Stop the presses: NY Times editor reads blogs

Stop the presses: NY Times editor reads blogs
: NY Times Executive Editor Bill Keller tells Howard Kurtz that, yes, he reads weblogs:

One striking thing about Keller’s style is that he doesn’t dismiss criticism of the paper out of hand. “I look at the blogs. . . . Sometimes I read something on a blog that makes me feel we screwed up. A lot of times I read things that strike me as ill-tempered and ill-informed.”

Perhaps the best example of Keller’s open-mindedness toward outside critics is his choice for the Times’s first public editor. He picked former Life managing editor Daniel Okrent, whom he had never met, rather than a Times veteran.

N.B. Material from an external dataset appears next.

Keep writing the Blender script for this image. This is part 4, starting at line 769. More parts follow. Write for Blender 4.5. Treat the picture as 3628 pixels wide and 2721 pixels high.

“Maybe we were a little too closed off to how the world sees us. . . . The more I interviewed people, the more I realized it would be more interesting to listen to someone who hadn’t grown up in our culture,” Keller says. Over time, he admits, “I may want to eat those words, or the staff may want to shove them down my throat.”

We’ll see that excerpt all over weblogs today. But there shouldn’t be anything surprising about this. A good reporter or editor should want to know what’s happening out there and should want to find new sources of information and read criticism.

The big news would be if he did not read blogs.

Now what would be more impressive is if you saw Keller et al leaving a comment or two on weblogs to enter into a dialogue. Because — repeat after me — news is a conversation.